What the list does not say
A ranking is also a refusal. By choosing twenty titles from a much larger possible set, the Guardian signals which versions of mythology count: mostly Western, mostly Greek or biblical, mostly Anglophone production, mostly male-centred. The absence is its own commentary. There is no entry from any non-Western mythological tradition in the headline framing; the folkloric traditions of West Africa, South Asia, and East Asia — to say nothing of Indigenous American cosmologies — are absent from the genre as the Guardian has defined it. That absence reflects the industry more than the critic: Hollywood's mythological canon has, for a century, treated antiquity as a synonym for the Mediterranean.

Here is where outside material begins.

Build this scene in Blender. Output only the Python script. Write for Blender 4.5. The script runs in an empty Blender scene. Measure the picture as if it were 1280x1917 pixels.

Nolan's Odyssey, whatever its artistic fate, will not change that. But the existence of the list — published the same week the trade press begins to ask whether Odyssey test screenings are tracking — suggests that the appetite for change is real even if the supply is not. The Guardian is, in effect, telling readers what to want before the studios tell them what they can have.
Stakes for the next cycle
If Nolan's film lands well, the next five years will see a wave of adaptations: more Greek, more biblical, more Norse, possibly — for the first time at this budget — something outside the Mediterranean canon. If it lands badly, the genre returns to its 2010s configuration, and Immortals becomes the template rather than the cautionary tale. Either way, the Guardian's list of 9 July 2026 will be cited, in five years' time, as either the warm-up or the elegy.
The honest reading is that the stakes are smaller than the coverage implies. Mythology as a Hollywood genre has been dying and reviving since the silent era; each cycle believes itself terminal. What is genuinely new is the venue: a streaming-era audience that has been trained on prestige television's willingness to spend forty hours on a single character arc, and that may finally be the audience a serious Odyssey needs. Whether that audience exists at sufficient scale to justify the budget is the only question Nolan's film has to answer.
Desk note: where the Guardian piece treats the mythological canon as a critic's problem — what to rank, what to elevate — this piece reads it as an industrial one, treating the list as a leading indicator of which ancient stories Hollywood is willing to underwrite in the next production cycle. Monexus filed it as culture because the news peg is the ranking itself; the structural read belongs on the desk that follows capital.